Scene script records
━━━━━━━━━━━━━━━━━━━━
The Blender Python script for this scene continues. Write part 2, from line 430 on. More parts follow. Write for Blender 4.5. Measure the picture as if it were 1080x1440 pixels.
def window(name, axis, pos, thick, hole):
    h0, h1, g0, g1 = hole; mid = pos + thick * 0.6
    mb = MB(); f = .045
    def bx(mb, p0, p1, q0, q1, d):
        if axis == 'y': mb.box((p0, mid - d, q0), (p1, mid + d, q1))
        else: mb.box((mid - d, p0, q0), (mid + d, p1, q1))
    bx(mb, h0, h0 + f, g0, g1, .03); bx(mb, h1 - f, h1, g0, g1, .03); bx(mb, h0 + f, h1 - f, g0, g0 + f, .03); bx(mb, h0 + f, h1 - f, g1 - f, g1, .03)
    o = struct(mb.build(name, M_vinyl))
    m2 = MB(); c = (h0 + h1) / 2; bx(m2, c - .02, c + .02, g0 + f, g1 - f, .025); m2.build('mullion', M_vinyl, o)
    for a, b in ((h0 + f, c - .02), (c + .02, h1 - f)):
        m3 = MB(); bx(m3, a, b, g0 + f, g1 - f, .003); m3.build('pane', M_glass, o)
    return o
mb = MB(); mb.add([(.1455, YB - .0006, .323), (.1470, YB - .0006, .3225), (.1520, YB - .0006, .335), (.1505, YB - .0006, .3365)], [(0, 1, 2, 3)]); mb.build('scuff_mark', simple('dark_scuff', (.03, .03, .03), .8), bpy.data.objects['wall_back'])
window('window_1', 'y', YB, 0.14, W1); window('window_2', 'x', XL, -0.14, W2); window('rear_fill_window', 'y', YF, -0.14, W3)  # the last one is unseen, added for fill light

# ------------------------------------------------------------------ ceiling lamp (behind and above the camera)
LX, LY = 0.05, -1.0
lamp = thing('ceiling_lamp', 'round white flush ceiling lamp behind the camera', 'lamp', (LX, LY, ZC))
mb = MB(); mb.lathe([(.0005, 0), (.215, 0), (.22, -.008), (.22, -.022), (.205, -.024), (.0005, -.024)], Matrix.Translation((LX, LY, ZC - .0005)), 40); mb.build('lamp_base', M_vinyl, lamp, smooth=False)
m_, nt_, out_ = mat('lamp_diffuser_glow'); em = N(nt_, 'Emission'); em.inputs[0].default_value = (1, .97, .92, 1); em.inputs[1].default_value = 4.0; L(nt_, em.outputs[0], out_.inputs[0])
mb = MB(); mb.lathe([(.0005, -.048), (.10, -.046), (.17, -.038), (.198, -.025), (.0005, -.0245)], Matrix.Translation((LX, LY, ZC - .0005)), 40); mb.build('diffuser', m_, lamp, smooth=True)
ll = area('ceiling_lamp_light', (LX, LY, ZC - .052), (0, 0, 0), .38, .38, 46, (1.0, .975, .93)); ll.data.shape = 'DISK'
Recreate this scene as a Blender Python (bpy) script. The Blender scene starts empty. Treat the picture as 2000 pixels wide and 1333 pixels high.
━━━━━━━━━━━━━━━━━━━━
▸ **EXERCISE DIRECTIONS**
In the records above, how many lines contain the word "this"? Give the number alone.

▸ **PROBLEM SOLUTION**
2